Global Equities Bargain Bin (DM Edition)


With the correction in global stock markets still running its course, it’s worth surveying some valuation statistics across Developed Market equities. Indeed, the current correction could easily go further, purely on sentiment and in the process cheapen valuations across the board. But in the mean time this article takes a snapshot of the bottom end of DM equity valuations.

The table below comes from a broader discussion on Developed Market Equity Valuations in the latest Weekly Macro Themes report.

The table below shows the lay of the land in the bottom 10 ranked countries within DM.

The table looks specifically at 3 different versions of the PE (price/earnings) ratio – a key equity market valuation indicator. First is the PE10 (price divided by 10-year average earnings), then the Forward PE (price divided by consensus next 12-month earnings from the Thomson Reuters I/B/E/S dataset), and the Trailing PE (price divided by the last 12-month’s earnings). Each reading is shown next to its longest available historical average, and the final column shows the percentage premium/discount vs long term average.
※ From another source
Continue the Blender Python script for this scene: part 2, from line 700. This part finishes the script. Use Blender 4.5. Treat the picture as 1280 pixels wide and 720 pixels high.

There are some slight differences across the tables as each indicator gives a slightly different signal, yet the common mentions on the bottom half of the table are: Israel, Singapore, Italy, UK, Germany, Portugal, Spain. 

Notably a number of those on the bottom end of the valuation rankings are European countries, and this makes some sense as I previously noted how European countries are among the culprits responsible for the weaker global equity breadth stats.

However, thinking about the macro backdrop in Europe, it’s a contrasting picture. On the one hand numerous indicators point to solid economic conditions, or at least buoyant economic confidence, and lending conditions are very easy, as are credit spreads and borrowing rates. Yet the direction the ECB is heading in is away from extremely easy and on a gradual path to normalization. Geopolitical risk remains an ever present specter, but it begs the question as to whether these risks are in the price.